Summary

Game name (and type): 'Donkey' (ball game)
Alternative type: word games

Handwritten description of the ball game 'Donkey' written for Dr Dorothy Howard by Julie Hingston, a student at Double View Government Primary School, on 24 March 1955. Hingston describes 'Donkey' as a game requiring a ball and some chalk. She writes that it is usually played on a road by four players aged between five and fifteen. A large circle is drawn on the road, which is divided into quarters. Each player is allocated a square with a number. Hingston does not provide any details about how the game is played; rather, she describes the process in which players are eliminated from the game. She writes that each time a player is caught, they accumulate a letter from the word 'donkey', which is recorded in their quarter.
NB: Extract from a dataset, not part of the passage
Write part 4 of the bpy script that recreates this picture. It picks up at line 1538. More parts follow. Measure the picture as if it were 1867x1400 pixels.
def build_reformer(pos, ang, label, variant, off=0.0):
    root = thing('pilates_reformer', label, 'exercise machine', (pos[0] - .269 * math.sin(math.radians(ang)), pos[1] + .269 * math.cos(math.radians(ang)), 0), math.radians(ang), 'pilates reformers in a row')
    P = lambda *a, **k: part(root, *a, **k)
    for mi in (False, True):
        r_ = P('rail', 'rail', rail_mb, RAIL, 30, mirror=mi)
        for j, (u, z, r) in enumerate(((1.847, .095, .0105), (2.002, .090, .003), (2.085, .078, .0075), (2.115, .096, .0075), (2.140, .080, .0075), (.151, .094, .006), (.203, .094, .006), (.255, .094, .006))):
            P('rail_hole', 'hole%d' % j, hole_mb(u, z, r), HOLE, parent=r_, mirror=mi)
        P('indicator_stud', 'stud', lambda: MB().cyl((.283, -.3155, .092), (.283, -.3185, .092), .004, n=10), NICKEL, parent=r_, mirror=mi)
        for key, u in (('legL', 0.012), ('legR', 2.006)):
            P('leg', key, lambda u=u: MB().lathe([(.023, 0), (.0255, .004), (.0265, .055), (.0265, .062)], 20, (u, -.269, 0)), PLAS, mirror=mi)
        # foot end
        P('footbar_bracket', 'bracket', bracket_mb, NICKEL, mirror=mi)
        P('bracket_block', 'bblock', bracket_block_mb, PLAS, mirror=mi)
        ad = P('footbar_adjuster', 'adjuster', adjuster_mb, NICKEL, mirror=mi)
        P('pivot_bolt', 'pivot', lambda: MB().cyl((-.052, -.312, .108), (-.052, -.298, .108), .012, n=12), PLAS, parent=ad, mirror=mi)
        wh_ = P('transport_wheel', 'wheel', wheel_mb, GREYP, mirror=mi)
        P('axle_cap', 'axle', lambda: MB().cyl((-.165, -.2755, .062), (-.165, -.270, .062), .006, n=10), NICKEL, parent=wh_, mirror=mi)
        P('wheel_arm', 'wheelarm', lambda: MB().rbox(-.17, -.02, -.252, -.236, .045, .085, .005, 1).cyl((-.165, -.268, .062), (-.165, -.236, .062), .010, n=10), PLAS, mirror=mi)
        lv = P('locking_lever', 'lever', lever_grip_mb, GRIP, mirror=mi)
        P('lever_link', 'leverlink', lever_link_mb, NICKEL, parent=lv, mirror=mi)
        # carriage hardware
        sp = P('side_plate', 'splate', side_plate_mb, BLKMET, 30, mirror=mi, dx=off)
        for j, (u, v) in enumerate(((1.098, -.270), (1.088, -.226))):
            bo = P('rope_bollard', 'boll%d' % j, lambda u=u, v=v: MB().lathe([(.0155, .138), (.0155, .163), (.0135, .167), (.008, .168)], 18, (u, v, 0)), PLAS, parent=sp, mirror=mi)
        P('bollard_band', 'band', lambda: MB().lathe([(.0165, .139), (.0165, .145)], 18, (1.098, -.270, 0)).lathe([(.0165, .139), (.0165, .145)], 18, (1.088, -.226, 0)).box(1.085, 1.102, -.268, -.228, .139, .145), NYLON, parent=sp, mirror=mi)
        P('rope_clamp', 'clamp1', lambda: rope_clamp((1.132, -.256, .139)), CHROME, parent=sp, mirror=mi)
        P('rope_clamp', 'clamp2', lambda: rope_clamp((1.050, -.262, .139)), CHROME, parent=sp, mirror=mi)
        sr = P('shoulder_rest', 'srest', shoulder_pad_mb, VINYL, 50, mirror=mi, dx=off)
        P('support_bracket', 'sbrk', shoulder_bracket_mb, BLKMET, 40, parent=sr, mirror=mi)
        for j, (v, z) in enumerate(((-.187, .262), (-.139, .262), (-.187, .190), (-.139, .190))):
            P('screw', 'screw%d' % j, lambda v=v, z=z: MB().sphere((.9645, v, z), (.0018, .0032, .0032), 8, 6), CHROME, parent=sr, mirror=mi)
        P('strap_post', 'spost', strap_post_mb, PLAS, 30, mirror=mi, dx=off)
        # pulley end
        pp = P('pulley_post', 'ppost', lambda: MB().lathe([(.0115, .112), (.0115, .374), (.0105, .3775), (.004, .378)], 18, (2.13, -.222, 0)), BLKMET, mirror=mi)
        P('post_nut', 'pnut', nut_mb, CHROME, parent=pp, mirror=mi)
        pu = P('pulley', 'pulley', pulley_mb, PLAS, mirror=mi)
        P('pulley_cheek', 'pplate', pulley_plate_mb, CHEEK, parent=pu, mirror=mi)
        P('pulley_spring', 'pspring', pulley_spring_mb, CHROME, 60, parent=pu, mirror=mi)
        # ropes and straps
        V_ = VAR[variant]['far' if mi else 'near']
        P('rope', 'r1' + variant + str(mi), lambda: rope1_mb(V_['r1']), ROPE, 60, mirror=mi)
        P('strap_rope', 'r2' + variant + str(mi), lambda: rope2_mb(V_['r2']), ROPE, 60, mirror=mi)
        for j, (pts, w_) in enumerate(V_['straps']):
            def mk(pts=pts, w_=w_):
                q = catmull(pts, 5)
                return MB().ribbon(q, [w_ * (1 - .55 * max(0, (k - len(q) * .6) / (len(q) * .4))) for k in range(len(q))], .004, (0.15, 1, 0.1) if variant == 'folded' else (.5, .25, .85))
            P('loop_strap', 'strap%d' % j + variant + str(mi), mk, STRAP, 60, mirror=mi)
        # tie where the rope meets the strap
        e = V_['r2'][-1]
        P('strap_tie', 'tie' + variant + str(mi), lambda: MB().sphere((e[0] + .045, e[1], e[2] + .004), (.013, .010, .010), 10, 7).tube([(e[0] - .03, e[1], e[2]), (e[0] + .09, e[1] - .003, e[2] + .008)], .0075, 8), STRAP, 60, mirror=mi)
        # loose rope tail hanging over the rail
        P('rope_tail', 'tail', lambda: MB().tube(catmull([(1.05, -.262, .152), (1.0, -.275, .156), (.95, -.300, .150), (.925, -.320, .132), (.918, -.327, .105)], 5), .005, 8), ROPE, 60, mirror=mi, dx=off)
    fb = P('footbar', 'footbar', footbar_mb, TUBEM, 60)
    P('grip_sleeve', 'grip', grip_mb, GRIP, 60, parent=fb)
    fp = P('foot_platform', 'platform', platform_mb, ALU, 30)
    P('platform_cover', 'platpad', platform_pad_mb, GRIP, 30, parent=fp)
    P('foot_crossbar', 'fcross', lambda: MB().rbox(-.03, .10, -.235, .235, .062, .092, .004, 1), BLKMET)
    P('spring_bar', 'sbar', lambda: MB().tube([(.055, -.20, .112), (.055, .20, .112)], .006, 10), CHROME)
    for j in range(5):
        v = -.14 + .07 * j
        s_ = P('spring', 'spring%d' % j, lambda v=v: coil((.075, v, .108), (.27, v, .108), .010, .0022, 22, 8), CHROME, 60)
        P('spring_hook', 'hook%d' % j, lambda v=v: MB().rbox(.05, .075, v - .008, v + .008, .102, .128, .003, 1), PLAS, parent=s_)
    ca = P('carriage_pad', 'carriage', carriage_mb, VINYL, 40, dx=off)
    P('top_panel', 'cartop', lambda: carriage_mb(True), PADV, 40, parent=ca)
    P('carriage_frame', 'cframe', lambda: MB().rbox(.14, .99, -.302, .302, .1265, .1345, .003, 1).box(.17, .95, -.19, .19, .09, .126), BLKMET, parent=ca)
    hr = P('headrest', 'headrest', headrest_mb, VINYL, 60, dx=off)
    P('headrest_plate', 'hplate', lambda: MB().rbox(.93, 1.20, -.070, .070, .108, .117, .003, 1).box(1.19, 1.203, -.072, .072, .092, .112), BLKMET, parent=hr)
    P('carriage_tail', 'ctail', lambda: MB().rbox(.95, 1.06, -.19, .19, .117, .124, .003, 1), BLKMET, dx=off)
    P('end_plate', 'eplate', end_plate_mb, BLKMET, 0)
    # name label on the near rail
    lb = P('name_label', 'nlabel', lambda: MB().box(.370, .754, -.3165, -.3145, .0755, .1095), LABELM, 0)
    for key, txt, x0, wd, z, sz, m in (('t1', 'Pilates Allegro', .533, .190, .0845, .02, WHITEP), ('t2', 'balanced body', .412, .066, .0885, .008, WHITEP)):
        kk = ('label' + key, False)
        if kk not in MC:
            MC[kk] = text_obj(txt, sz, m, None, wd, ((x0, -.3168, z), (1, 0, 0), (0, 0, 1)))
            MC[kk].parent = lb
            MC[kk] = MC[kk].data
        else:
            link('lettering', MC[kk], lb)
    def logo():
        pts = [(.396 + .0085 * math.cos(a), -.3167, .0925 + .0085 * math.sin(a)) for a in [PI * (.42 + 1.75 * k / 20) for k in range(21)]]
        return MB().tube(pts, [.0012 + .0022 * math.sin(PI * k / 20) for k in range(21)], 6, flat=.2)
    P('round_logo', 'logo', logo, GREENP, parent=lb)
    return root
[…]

The first player to amass all the letters is out of the game.

One of a collection of letters describing a children's games written to children's Folklorist Dorothy Howard between 1954 and 1955. Dr Howard came to Australia in 1954-55 as an American Fulbright scholar to study Australian children's folklore. She travelled across Australia for 10 months collecting children's playground rhymes, games, play artefacts, etc. This letter, together with the other original fieldwork collected by Dr Howard during this period, is preserved in the Dorothy Howard Collection manuscript files, part of the Australian Children's Folklore Collection (ACFC), Archive Series 3. The ACFC is an extensive collection documenting children's folklore and related research.

Physical Description

Handwritten game description in black ink on lined paper. Features borders ruled in red pencil; text printed on one side only.